Quote the records in full and leave their pictures out.

Records provided:
* Start *

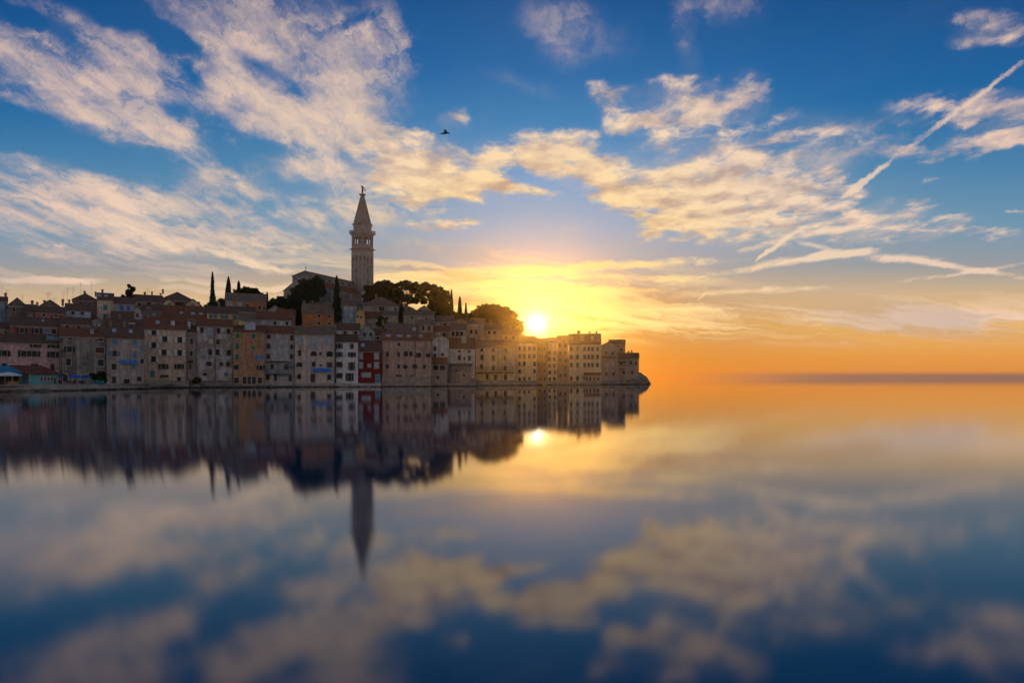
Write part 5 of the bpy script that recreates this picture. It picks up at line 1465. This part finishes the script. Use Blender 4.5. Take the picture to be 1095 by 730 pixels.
cloth('bright blue sheet stretched across the grey house front', 127, 384.4, 147, 387.4, 157.2, (0.03, 0.17, 0.50), .35)
cloth('small orange towel hanging below a blue shuttered window', 120.4, 381.6, 125, 384, 157.6, (0.48, 0.12, 0.04), .0)
cloth('blue banner on the weathered stone house', 334.5, 393.6, 353.5, 397.4, 185.5, (0.02, 0.15, 0.50), .0, 'banner', 'banner')
def awning(label, px0, px1, py, d_, colr, dep=1.0):
    c, rz_, w_ = front_frame(px0, px1, py, d_)
    root = link('awning', None, None, tuple(c), rz_); tag(root, label, 'awning')
    B = MB(); B.slab((-w_, -dep, -.25), (w_, -dep, -.25), (w_, -.02, .1), (-w_, -.02, .1), .06); B.box(-w_, w_, -dep - .03, -dep, -.5, -.26); B.build('canopy', plain('awning_cloth', colr), root)
    B = MB()
    for s_ in (-1, 1): B.tube([(s_ * w_ * .95, -.02, -.7), (s_ * w_ * .95, -dep + .05, -.33)], .025, 5)
    B.build('bracket', METAL, root)
awning('pale blue awning over the dark door of the blue sheet house', 114, 128, 401, 158, (0.06, 0.22, 0.32))
awning('dark awning over the cream door of the beige house', 171.4, 180, 400.8, 172, (0.02, 0.03, 0.04), .8)
awning('dark wooden overhang on the narrow shadowed house', 200.5, 206.6, 385.4, 175, (0.02, 0.018, 0.016), 1.2)
awning('low tiled porch roof on the grey gabled house', 644.5, 659.5, 381.4, 270, (0.10, 0.06, 0.04), 1.4)
awning('brown porch roof on the last stone house', 660.5, 671, 386.4, 276, (0.10, 0.06, 0.04), 1.6)

# balconies
def balcony(label, px0, px1, py_f, d_, dep, rail=1.0, colr=(0.09, 0.14, 0.17), posts_to=None):
    a, rz_, w_ = front_frame(px0, px1, py_f, d_)
    root = link('balcony', None, None, tuple(a), rz_); tag(root, label, 'balcony')
    m2_ = plain('balcony_paint', colr)
    B = MB(); B.box(-w_, w_, -dep, -.01, -.28, 0); B.build('floor_slab', m2_, root)
    B = MB(); B.box(-w_, w_, -dep, -dep + .08, rail - .05, rail + .07)
    n = int(w_ * 2 / .35)
    for k in range(n + 1): B.box(-w_ + 2 * w_ * k / n * .985, -w_ + 2 * w_ * k / n * .985 + .07, -dep + .01, -dep + .045, .001, rail - .051)
    B.build('railing', m2_, root)
    if posts_to is not None:
        z = EYE + (HY - posts_to) / F * d_ - a.z
        B = MB()
        for x in (-w_ + .1, 0, w_ - .1): B.box(x - .07, x + .07, -dep + .1, -dep + .24, .002, z)
        B.box(-w_, w_, -dep - .1, -.01, z + .001, z + .14)
        B.build('canopy_frame', m2_, root)
balcony('long balcony with thin posts and a blue canopy frame', 284.5, 309, 398.6, 184, 1.6, .95, posts_to=386.4)
balcony('narrow iron balcony on the yellow ochre house front', 505, 549, 398, 227, 1.5, 1.6, (0.06, 0.05, 0.045))
balcony('small balcony on the right part of the blue balcony house', 305, 314.5, 391, 184, 1.0, .9)

# boats' place: a flight of steps and small landing stones are part of the shore
L2 = MB()
for k in range(6): L2.box(-1.6, 1.6, k * .35, k * .35 + .349, -1.0, .15 + k * .15)
ob = L2.build('stone_steps', STONE); ob.location = ((203.5 - CX) / F * 171, 170.5, 0); tag(ob, 'small stone steps down to the water beside the beige house', 'steps')

# ------------------------------------------------------------------ gull
DB = 62.0
bp = at(475.6, 142.6, DB)
gull = link('gull', None, None, tuple(bp), math.radians(-8)); gull.rotation_euler = (math.radians(6), 0, math.radians(-8)); gull.scale = (1.2, 1.2, 1.2); tag(gull, 'dark gull in flight above the bell tower', 'bird')
GUL = plain('gull_plumage', (0.06, 0.06, 0.065), .8)
V_ = [(0, 0, 0), (.16, 0, .01), (.27, 0, .0), (.34, 0, -.02), (.40, 0, -.05), (-.18, 0, -.015), (-.36, 0, -.05)]
link('body', skin_mesh('body', V_, [(0, 1), (1, 2), (2, 3), (3, 4), (0, 5), (5, 6)], [.075, .07, .05, .045, .014, .055, .02], GUL), gull)
def wing(pts, chord, thick=.016):
    B = MB()
    n = len(pts)
    for i in range(n - 1):
        p0, p1 = Vector(pts[i]), Vector(pts[i + 1]); c0, c1 = chord[i], chord[i + 1]
        a = [p0 + Vector((c0 / 2, 0, 0)), p1 + Vector((c1 / 2, 0, 0)), p1 - Vector((c1 / 2, 0, 0)), p0 - Vector((c0 / 2, 0, 0))]
        B.add([*a, *[v - Vector((0, 0, thick)) for v in a]], [(0, 1, 2, 3), (7, 6, 5, 4), (0, 4, 5, 1), (2, 6, 7, 3), (1, 5, 6, 2), (3, 7, 4, 0)])
    B.build('wing', GUL, gull)
wing([(.05, .05, .03), (.03, .18, .19), (-.03, .28, .31), (-.13, .36, .37), (-.25, .42, .38)], [.20, .19, .15, .09, .02])
wing([(.05, -.05, .03), (.10, -.22, .09), (.19, -.40, .03), (.30, -.54, -.09), (.36, -.60, -.17)], [.20, .19, .15, .09, .02])
B = MB(); B.slab((-.30, -.03, -.03), (-.30, .03, -.03), (-.46, .07, -.06), (-.46, -.07, -.06), .012); B.build('tail', GUL, gull)

# ------------------------------------------------------------------ evening haze over the bay
m_, N = new_mat('haze_air')
pvol = N.node('ShaderNodeVolumePrincipled')
N.put(pvol.inputs['Color'], (1.0, 0.97, 0.92))
pvol.inputs['Density'].default_value = HAZE
pvol.inputs['Anisotropy'].default_value = 0.925
o = N.node('ShaderNodeOutputMaterial'); N.l.new(pvol.outputs[0], o.inputs[1])
B = MB(); B.box(-1020, 1020, -420, 1020, -5.5, 112)
tag(B.build('haze', m_), kind='stuff')
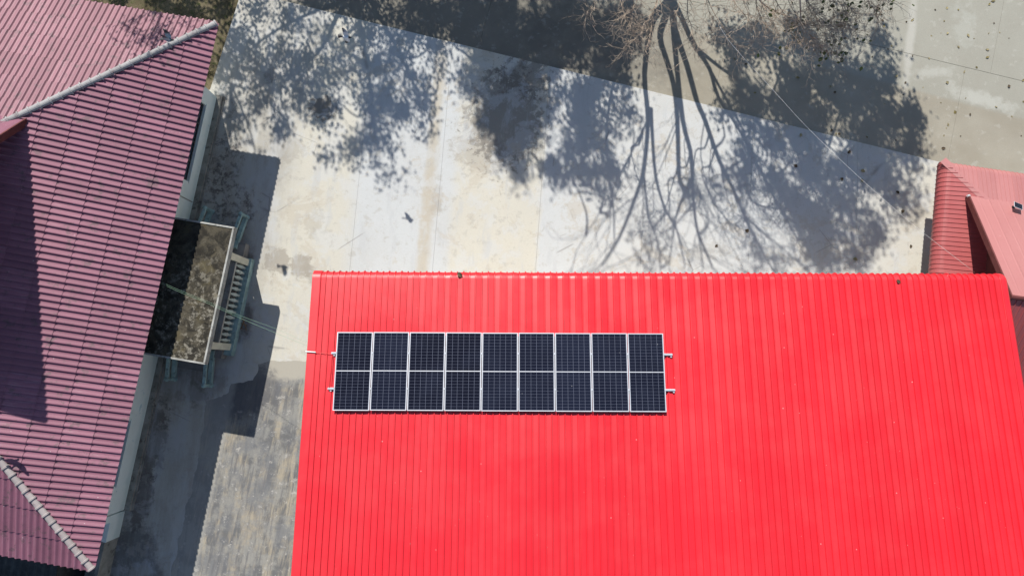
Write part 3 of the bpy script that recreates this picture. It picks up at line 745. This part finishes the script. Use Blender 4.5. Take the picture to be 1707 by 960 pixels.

* End *

Exercise answer:
Write part 5 of the bpy script that recreates this picture. It picks up at line 1465. This part finishes the script. Use Blender 4.5. Take the picture to be 1095 by 730 pixels.
cloth('bright blue sheet stretched across the grey house front', 127, 384.4, 147, 387.4, 157.2, (0.03, 0.17, 0.50), .35)
cloth('small orange towel hanging below a blue shuttered window', 120.4, 381.6, 125, 384, 157.6, (0.48, 0.12, 0.04), .0)
cloth('blue banner on the weathered stone house', 334.5, 393.6, 353.5, 397.4, 185.5, (0.02, 0.15, 0.50), .0, 'banner', 'banner')
def awning(label, px0, px1, py, d_, colr, dep=1.0):
    c, rz_, w_ = front_frame(px0, px1, py, d_)
    root = link('awning', None, None, tuple(c), rz_); tag(root, label, 'awning')
    B = MB(); B.slab((-w_, -dep, -.25), (w_, -dep, -.25), (w_, -.02, .1), (-w_, -.02, .1), .06); B.box(-w_, w_, -dep - .03, -dep, -.5, -.26); B.build('canopy', plain('awning_cloth', colr), root)
    B = MB()
    for s_ in (-1, 1): B.tube([(s_ * w_ * .95, -.02, -.7), (s_ * w_ * .95, -dep + .05, -.33)], .025, 5)
    B.build('bracket', METAL, root)
awning('pale blue awning over the dark door of the blue sheet house', 114, 128, 401, 158, (0.06, 0.22, 0.32))
awning('dark awning over the cream door of the beige house', 171.4, 180, 400.8, 172, (0.02, 0.03, 0.04), .8)
awning('dark wooden overhang on the narrow shadowed house', 200.5, 206.6, 385.4, 175, (0.02, 0.018, 0.016), 1.2)
awning('low tiled porch roof on the grey gabled house', 644.5, 659.5, 381.4, 270, (0.10, 0.06, 0.04), 1.4)
awning('brown porch roof on the last stone house', 660.5, 671, 386.4, 276, (0.10, 0.06, 0.04), 1.6)

# balconies
def balcony(label, px0, px1, py_f, d_, dep, rail=1.0, colr=(0.09, 0.14, 0.17), posts_to=None):
    a, rz_, w_ = front_frame(px0, px1, py_f, d_)
    root = link('balcony', None, None, tuple(a), rz_); tag(root, label, 'balcony')
    m2_ = plain('balcony_paint', colr)
    B = MB(); B.box(-w_, w_, -dep, -.01, -.28, 0); B.build('floor_slab', m2_, root)
    B = MB(); B.box(-w_, w_, -dep, -dep + .08, rail - .05, rail + .07)
    n = int(w_ * 2 / .35)
    for k in range(n + 1): B.box(-w_ + 2 * w_ * k / n * .985, -w_ + 2 * w_ * k / n * .985 + .07, -dep + .01, -dep + .045, .001, rail - .051)
    B.build('railing', m2_, root)
    if posts_to is not None:
        z = EYE + (HY - posts_to) / F * d_ - a.z
        B = MB()
        for x in (-w_ + .1, 0, w_ - .1): B.box(x - .07, x + .07, -dep + .1, -dep + .24, .002, z)
        B.box(-w_, w_, -dep - .1, -.01, z + .001, z + .14)
        B.build('canopy_frame', m2_, root)
balcony('long balcony with thin posts and a blue canopy frame', 284.5, 309, 398.6, 184, 1.6, .95, posts_to=386.4)
balcony('narrow iron balcony on the yellow ochre house front', 505, 549, 398, 227, 1.5, 1.6, (0.06, 0.05, 0.045))
balcony('small balcony on the right part of the blue balcony house', 305, 314.5, 391, 184, 1.0, .9)

# boats' place: a flight of steps and small landing stones are part of the shore
L2 = MB()
for k in range(6): L2.box(-1.6, 1.6, k * .35, k * .35 + .349, -1.0, .15 + k * .15)
ob = L2.build('stone_steps', STONE); ob.location = ((203.5 - CX) / F * 171, 170.5, 0); tag(ob, 'small stone steps down to the water beside the beige house', 'steps')

# ------------------------------------------------------------------ gull
DB = 62.0
bp = at(475.6, 142.6, DB)
gull = link('gull', None, None, tuple(bp), math.radians(-8)); gull.rotation_euler = (math.radians(6), 0, math.radians(-8)); gull.scale = (1.2, 1.2, 1.2); tag(gull, 'dark gull in flight above the bell tower', 'bird')
GUL = plain('gull_plumage', (0.06, 0.06, 0.065), .8)
V_ = [(0, 0, 0), (.16, 0, .01), (.27, 0, .0), (.34, 0, -.02), (.40, 0, -.05), (-.18, 0, -.015), (-.36, 0, -.05)]
link('body', skin_mesh('body', V_, [(0, 1), (1, 2), (2, 3), (3, 4), (0, 5), (5, 6)], [.075, .07, .05, .045, .014, .055, .02], GUL), gull)
def wing(pts, chord, thick=.016):
    B = MB()
    n = len(pts)
    for i in range(n - 1):
        p0, p1 = Vector(pts[i]), Vector(pts[i + 1]); c0, c1 = chord[i], chord[i + 1]
        a = [p0 + Vector((c0 / 2, 0, 0)), p1 + Vector((c1 / 2, 0, 0)), p1 - Vector((c1 / 2, 0, 0)), p0 - Vector((c0 / 2, 0, 0))]
        B.add([*a, *[v - Vector((0, 0, thick)) for v in a]], [(0, 1, 2, 3), (7, 6, 5, 4), (0, 4, 5, 1), (2, 6, 7, 3), (1, 5, 6, 2), (3, 7, 4, 0)])
    B.build('wing', GUL, gull)
wing([(.05, .05, .03), (.03, .18, .19), (-.03, .28, .31), (-.13, .36, .37), (-.25, .42, .38)], [.20, .19, .15, .09, .02])
wing([(.05, -.05, .03), (.10, -.22, .09), (.19, -.40, .03), (.30, -.54, -.09), (.36, -.60, -.17)], [.20, .19, .15, .09, .02])
B = MB(); B.slab((-.30, -.03, -.03), (-.30, .03, -.03), (-.46, .07, -.06), (-.46, -.07, -.06), .012); B.build('tail', GUL, gull)

# ------------------------------------------------------------------ evening haze over the bay
m_, N = new_mat('haze_air')
pvol = N.node('ShaderNodeVolumePrincipled')
N.put(pvol.inputs['Color'], (1.0, 0.97, 0.92))
pvol.inputs['Density'].default_value = HAZE
pvol.inputs['Anisotropy'].default_value = 0.925
o = N.node('ShaderNodeOutputMaterial'); N.l.new(pvol.outputs[0], o.inputs[1])
B = MB(); B.box(-1020, 1020, -420, 1020, -5.5, 112)
tag(B.build('haze', m_), kind='stuff')
Write part 3 of the bpy script that recreates this picture. It picks up at line 745. This part finishes the script. Use Blender 4.5. Take the picture to be 1707 by 960 pixels.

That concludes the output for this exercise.